> **Problem requirements**: Return the lines exactly as they stand, from the first of the material through the line containing "USE_HAZE = True".

______________________________

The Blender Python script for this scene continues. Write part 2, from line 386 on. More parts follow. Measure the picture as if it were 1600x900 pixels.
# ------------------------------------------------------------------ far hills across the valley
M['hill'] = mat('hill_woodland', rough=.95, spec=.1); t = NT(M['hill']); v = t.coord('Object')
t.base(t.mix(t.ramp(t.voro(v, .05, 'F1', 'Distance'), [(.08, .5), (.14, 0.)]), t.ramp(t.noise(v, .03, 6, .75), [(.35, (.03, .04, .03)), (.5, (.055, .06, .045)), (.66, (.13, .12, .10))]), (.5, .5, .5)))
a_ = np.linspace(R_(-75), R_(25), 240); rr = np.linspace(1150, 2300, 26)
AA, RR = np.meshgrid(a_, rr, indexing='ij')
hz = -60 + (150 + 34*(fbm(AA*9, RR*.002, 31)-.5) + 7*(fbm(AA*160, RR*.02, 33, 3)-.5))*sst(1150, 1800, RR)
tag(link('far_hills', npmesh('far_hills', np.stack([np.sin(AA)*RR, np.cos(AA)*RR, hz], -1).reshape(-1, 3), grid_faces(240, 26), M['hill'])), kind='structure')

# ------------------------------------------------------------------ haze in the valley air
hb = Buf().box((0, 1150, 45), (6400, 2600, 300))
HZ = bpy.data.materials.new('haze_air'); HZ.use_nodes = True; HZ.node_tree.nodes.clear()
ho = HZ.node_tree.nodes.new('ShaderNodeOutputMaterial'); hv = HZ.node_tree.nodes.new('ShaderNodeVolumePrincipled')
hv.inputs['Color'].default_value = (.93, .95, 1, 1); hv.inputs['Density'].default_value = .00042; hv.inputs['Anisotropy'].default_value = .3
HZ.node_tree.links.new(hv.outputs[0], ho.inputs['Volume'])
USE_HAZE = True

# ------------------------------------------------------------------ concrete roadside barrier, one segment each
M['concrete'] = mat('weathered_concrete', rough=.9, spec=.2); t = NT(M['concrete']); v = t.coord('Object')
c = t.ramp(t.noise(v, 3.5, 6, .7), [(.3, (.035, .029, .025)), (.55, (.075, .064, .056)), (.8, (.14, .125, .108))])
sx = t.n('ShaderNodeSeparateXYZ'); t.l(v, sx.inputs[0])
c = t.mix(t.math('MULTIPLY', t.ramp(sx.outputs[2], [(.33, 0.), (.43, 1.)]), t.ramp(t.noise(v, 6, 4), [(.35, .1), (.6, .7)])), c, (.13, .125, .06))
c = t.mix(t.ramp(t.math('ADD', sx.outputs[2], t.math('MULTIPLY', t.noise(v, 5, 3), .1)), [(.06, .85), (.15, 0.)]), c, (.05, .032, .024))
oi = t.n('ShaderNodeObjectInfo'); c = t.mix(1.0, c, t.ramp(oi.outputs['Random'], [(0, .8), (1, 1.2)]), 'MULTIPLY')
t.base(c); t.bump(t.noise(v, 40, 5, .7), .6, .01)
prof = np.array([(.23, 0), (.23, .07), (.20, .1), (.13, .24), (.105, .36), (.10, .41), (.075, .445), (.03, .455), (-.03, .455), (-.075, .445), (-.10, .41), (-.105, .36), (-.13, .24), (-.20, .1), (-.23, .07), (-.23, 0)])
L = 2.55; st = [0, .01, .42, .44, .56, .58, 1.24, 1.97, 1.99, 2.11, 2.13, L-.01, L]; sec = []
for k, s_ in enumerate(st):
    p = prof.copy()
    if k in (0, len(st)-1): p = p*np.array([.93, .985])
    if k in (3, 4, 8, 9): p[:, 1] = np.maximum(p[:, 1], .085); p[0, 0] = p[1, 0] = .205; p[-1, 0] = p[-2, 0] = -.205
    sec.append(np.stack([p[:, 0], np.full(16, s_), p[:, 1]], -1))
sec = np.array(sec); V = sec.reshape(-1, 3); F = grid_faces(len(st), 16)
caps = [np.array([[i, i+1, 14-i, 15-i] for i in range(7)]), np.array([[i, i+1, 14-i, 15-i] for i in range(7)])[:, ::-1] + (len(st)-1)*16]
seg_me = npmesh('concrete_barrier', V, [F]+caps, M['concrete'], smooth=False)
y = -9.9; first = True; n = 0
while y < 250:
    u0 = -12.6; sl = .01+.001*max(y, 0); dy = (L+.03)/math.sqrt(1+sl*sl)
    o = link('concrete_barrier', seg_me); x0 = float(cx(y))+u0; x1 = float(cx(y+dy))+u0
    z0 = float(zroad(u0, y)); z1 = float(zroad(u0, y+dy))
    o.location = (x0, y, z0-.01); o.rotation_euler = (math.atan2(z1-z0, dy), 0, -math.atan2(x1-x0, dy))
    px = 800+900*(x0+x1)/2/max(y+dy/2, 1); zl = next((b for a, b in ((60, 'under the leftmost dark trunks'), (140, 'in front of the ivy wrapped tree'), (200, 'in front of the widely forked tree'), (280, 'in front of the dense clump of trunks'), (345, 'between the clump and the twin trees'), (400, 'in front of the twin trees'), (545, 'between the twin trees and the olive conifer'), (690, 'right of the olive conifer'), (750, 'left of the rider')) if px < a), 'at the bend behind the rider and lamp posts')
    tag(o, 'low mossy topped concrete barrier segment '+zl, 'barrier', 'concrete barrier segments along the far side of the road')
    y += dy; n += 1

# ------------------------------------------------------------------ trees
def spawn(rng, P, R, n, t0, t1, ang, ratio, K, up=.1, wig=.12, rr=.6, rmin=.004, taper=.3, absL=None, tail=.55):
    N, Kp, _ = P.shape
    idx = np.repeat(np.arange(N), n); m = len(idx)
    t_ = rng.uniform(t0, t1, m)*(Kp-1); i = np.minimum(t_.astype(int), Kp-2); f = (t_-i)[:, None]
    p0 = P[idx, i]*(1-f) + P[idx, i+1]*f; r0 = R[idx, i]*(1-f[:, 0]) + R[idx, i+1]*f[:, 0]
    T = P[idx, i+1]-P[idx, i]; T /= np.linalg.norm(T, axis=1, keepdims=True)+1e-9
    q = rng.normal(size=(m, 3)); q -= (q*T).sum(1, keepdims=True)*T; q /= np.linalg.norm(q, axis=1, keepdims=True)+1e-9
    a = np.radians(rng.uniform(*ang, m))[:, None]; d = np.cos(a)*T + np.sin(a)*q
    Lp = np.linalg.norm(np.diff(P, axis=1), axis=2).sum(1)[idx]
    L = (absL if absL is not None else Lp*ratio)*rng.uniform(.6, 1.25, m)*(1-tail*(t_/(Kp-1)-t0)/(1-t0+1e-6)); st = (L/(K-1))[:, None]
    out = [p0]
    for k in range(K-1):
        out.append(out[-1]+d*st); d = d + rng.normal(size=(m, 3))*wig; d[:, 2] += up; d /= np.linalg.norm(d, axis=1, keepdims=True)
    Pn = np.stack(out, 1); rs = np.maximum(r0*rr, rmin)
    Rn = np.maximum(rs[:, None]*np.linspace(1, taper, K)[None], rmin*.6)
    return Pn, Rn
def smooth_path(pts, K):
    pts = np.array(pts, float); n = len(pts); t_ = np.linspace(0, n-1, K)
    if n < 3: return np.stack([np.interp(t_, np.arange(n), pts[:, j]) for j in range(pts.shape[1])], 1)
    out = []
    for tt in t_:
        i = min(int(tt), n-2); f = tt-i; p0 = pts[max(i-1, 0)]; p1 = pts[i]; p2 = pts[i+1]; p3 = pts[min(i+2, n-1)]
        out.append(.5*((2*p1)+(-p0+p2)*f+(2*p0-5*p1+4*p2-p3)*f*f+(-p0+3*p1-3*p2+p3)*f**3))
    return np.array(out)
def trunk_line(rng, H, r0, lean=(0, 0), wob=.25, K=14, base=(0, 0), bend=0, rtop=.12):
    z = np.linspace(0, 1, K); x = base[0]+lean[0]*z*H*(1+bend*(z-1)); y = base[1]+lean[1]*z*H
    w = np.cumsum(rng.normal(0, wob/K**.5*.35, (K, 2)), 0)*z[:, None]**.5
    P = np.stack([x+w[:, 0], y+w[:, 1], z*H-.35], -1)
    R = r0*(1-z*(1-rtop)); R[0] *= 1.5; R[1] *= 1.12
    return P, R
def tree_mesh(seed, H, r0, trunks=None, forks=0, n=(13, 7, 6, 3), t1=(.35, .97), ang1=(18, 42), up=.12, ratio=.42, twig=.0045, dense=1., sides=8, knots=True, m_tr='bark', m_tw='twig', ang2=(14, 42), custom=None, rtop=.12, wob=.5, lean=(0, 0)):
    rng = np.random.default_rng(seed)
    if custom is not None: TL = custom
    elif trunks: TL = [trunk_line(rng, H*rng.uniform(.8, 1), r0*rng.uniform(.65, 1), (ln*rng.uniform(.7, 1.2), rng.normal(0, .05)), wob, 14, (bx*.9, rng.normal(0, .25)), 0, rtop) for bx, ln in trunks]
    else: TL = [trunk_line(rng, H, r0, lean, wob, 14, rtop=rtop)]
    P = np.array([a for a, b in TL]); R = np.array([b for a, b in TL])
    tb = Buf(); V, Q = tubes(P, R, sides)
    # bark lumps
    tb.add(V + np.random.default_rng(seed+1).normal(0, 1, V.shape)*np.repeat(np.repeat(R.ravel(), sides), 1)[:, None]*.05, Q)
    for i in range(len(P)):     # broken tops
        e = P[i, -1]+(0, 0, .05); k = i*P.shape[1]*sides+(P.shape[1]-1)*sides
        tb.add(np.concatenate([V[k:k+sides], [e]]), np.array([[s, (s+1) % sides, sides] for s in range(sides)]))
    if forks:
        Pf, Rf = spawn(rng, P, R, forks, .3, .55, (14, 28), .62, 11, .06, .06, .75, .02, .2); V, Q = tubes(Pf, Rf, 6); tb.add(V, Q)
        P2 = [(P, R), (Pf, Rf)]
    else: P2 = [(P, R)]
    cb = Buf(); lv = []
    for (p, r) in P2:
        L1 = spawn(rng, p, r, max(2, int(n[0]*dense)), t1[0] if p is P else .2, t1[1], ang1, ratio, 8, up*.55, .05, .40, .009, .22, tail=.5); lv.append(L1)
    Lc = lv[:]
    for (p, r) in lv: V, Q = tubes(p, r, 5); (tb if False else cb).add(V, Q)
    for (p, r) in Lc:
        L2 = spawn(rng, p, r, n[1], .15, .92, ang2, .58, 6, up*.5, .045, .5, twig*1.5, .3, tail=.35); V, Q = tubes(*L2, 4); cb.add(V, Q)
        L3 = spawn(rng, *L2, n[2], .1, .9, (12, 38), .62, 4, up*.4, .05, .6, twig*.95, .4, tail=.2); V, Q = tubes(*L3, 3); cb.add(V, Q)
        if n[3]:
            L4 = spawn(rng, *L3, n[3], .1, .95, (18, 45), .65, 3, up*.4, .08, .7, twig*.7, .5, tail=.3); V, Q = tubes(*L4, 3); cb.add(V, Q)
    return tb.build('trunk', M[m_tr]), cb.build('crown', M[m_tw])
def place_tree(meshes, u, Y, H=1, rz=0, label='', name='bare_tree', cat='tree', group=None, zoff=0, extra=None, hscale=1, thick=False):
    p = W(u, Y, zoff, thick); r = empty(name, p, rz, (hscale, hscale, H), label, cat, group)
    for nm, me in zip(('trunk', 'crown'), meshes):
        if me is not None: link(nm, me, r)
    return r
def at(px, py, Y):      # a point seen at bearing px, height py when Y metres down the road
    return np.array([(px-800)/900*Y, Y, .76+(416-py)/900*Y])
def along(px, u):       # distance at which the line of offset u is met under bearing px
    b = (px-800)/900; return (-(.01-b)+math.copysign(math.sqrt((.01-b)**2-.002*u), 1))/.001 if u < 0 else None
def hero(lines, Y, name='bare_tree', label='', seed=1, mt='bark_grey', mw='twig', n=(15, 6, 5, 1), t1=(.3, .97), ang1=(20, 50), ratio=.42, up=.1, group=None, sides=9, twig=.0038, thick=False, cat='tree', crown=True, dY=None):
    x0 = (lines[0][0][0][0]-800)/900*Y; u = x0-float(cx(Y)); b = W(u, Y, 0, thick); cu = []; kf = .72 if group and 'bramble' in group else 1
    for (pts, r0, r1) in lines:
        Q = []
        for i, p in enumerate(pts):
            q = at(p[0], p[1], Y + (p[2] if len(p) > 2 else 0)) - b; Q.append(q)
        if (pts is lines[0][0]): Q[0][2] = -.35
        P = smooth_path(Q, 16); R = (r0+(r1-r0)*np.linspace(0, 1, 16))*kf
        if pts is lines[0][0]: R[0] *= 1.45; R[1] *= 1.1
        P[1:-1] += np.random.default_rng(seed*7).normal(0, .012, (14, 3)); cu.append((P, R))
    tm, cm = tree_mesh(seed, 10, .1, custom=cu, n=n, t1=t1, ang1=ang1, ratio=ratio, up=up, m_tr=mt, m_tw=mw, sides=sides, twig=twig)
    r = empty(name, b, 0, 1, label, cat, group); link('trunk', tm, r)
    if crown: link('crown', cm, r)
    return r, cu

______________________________

> **The answer**:
The Blender Python script for this scene continues. Write part 2, from line 386 on. More parts follow. Measure the picture as if it were 1600x900 pixels.
# ------------------------------------------------------------------ far hills across the valley
M['hill'] = mat('hill_woodland', rough=.95, spec=.1); t = NT(M['hill']); v = t.coord('Object')
t.base(t.mix(t.ramp(t.voro(v, .05, 'F1', 'Distance'), [(.08, .5), (.14, 0.)]), t.ramp(t.noise(v, .03, 6, .75), [(.35, (.03, .04, .03)), (.5, (.055, .06, .045)), (.66, (.13, .12, .10))]), (.5, .5, .5)))
a_ = np.linspace(R_(-75), R_(25), 240); rr = np.linspace(1150, 2300, 26)
AA, RR = np.meshgrid(a_, rr, indexing='ij')
hz = -60 + (150 + 34*(fbm(AA*9, RR*.002, 31)-.5) + 7*(fbm(AA*160, RR*.02, 33, 3)-.5))*sst(1150, 1800, RR)
tag(link('far_hills', npmesh('far_hills', np.stack([np.sin(AA)*RR, np.cos(AA)*RR, hz], -1).reshape(-1, 3), grid_faces(240, 26), M['hill'])), kind='structure')

# ------------------------------------------------------------------ haze in the valley air
hb = Buf().box((0, 1150, 45), (6400, 2600, 300))
HZ = bpy.data.materials.new('haze_air'); HZ.use_nodes = True; HZ.node_tree.nodes.clear()
ho = HZ.node_tree.nodes.new('ShaderNodeOutputMaterial'); hv = HZ.node_tree.nodes.new('ShaderNodeVolumePrincipled')
hv.inputs['Color'].default_value = (.93, .95, 1, 1); hv.inputs['Density'].default_value = .00042; hv.inputs['Anisotropy'].default_value = .3
HZ.node_tree.links.new(hv.outputs[0], ho.inputs['Volume'])
USE_HAZE = True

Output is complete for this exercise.